Albert Herring, Buxton Festival, July 2017

Its narrow-minded Suffolk village setting makes Benjamin Britten’s only comic opera something of a counterpoint to his Peter Grimes from two years earlier. The plot is based on a Guy de Maupassant short story where the absence of a suitable girl as Rose Queen prompts the village matriarch to crown a Rose King, who then uses the prize money to slum it in Paris where he goes seriously off the rails.

Albert succumbs, all images BIF/ Robert Workman

The witty conversion by Eric Crozier to the Suffolk village of Loxford has a happier ending. When Lady Billows and her assistant Florence Pike find no young woman sufficiently modest to merit the title of May Queen, the blamelessly chaste Albert becomes a reluctant May King instead and with 25 sovereigns of prize money in his pocket, disappears. The nine-person threnody in Act III when they imagine him dead and gone is a musical highlight, but he reappears after only one night away. This opera, full of wit and musical invention, received a super performance under the baton of Justin Doyle, with Bradley Smith sheer perfection as Albert Herring himself.

Choosing a May Queen

The whole cast did a terrific job: Yvonne Howard an imposing Lady Billows, Lucy Schaufer a remarkably strong and righteous Florence Pike with marvellous diction, and Heather Shipp giving a very fine Act II soliloquy as Albert’s mother Mrs Herring. Among the other principals, Albert’s friend Sid was strongly performed by Morgan Pearse, with Kathryn Rudge sassy and sympathetic as his girlfriend Nancy. Mary Hegarty made a wonderfully dull schoolteacher, Jeffrey Lloyd-Roberts a delightfully self-important mayor, John Molloy sang a lyrical bass as the unimaginative Superintendent Budd, and Nicholas Merryweather showed superb comic timing as the earnest vicar. In short this wonderful team brought the comedy fully to life, helped by Adrian Linford’s simple and very effective designs.

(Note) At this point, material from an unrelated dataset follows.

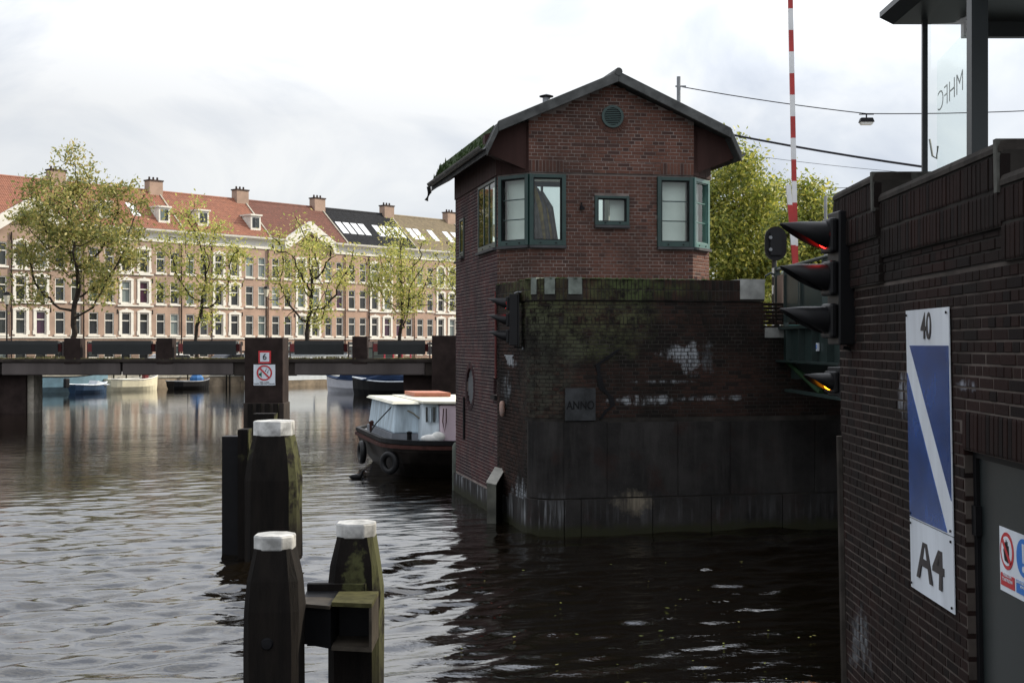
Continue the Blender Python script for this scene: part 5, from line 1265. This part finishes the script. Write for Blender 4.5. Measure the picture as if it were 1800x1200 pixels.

Sid and Nancy spike Albert’s drink

My one big complaint was the interpolation of a dancer with one side of his face painted, showing chaste perfection as a single aspect of a two-sided coin, but do we need this? Director Francis Matthews is from the theatre world, which can be a liability when working in opera, where music plays such a crucial role. Britten is nothing if not a subtle composer and his musical interlude in Act II, like the sea interludes in Peter Grimes, needs no theatrical tricks, whereas this production uses the smugly leering dancer as the serpent in a Garden of Eden tempting Albert with an apple. His increasingly annoying presence spoiled an otherwise good production.

Threnody

The Venusberg-type scene among young villagers in the first half-minute already tells us that temptations abound, but the heavy petting later on becomes an unnecessary intrusion, and the music with its well-known Tristan chord should be allowed to speak for itself.